We loaded the pickup with Dave’s engine and stand and lots of extra stuff. We than hooked the “sort of a trailer” on the back and loaded a garden tractor that happened to be setting nearby. And some perfectly good metal, and a push bar, and a extra motor for the tractor. The “sorta trailer had no lights , or safety chain, and the hitch didn’t exactly fit my trailer ball. But we were loaded with “FREE STUFF” and ready to go.

We thanked the generous guy and headed out on highway 174 to head for home. As soon as we got on the highway and hit maybe 15 mph the “sort of trailer” started jumping up and down so violently that the junk, I mean stuff, was almost going over the side and into the road. It seems that the tires that still held air after all those years had become the shape of a capitol “D”. Flat on the bottom. Any speed over 15 mph threatened to launch our “stuff” onto the highway. So, we decided to sneak from one turnout to the next, carefully watching the rearview mirror and franticly waving our arms to warn upcoming traffic that we were almost stopped in the road. I told Dave, “if we can just make it to the You Bet road turn off I know a short cut that we can take almost to home“ . Well, we made it without killing anybody. The name of the “short cut “ is called Lost Lake road. To anyone who has traveled on this road, no more needs to be said. To the rest of you, think “Donner Party”. The road is , to say the least, unimproved. But at least we didn’t have high speed traffic bearing down on us. We had traveled about a mile when encountered the first water hazard. Actuality, it was more of a frozen pond. Remember it was cold. The puddle was frozen to maybe 4 inches thick and pretty much filled the road. I put the truck in 4wd and managed to power through it. The next one was a little bigger, but, again, we “pedaled to the metal” and made it through. Then the “big daddy”. This puddle was maybe 20 feet across and had a small tree lying in the middle of it, frozen solid in the ice. Dave say’s “can you back this thing up”? Ugh, no way dude. Can you drive over it? Not with this truck. It is obvious that no one has passed this way for some time. Now what?
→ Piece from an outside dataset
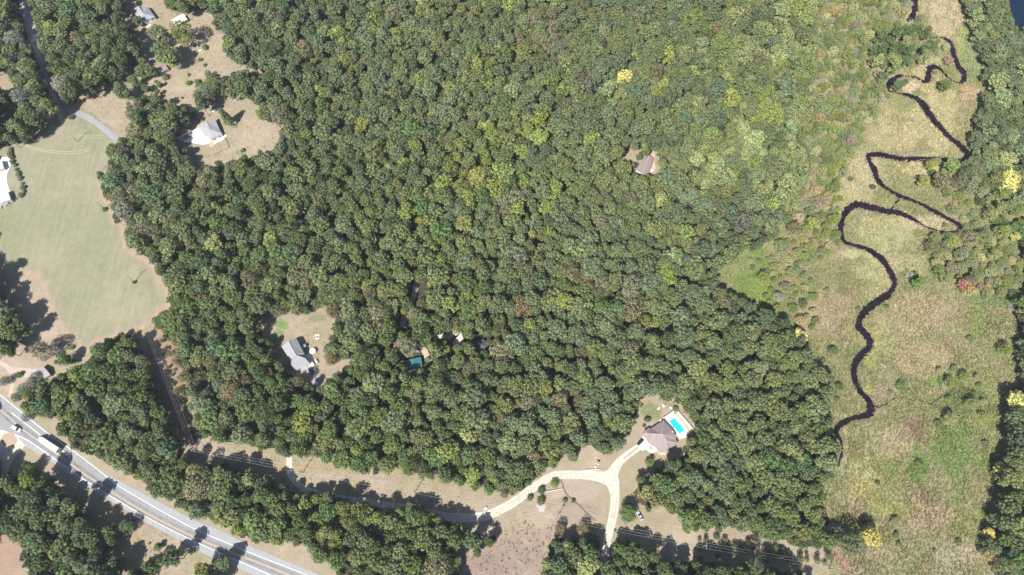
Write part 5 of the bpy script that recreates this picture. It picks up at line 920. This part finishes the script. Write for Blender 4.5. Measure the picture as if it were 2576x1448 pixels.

So Dave and I walk out on the ice and try to pry this small tree out of our way. It is not moving. Dave remembers that the nice man gave us some big pieces of rebar steel. He gets a piece of it out of the trailer and proceeds to start bashing the ice around the tree. It is not hard to see what is going to happen. The ice starts to shatter and Dave goes in up to his shins. (snicker, snicker) I figured , well, he is wet, he can muscle this thing out of the way. Unfortunately, it still won’t move. So I try to help. I get hold of a small bush at the side of the road and with one hand on the tree and one on the bush, I try to pull it out. The bush lets go and I end up on my butt, the ice breaks and I go in up my waist, flat on my back. Now we are both wet and muddy, so together we pull this SOB out of the road.

The rest of the trip is uneventful. We make it home and head for the shower. Oh yeah, we run the numbers on the “corvette engine”. It is a basic passenger car block, two bolt mains, nothing special. But……it was FREE!!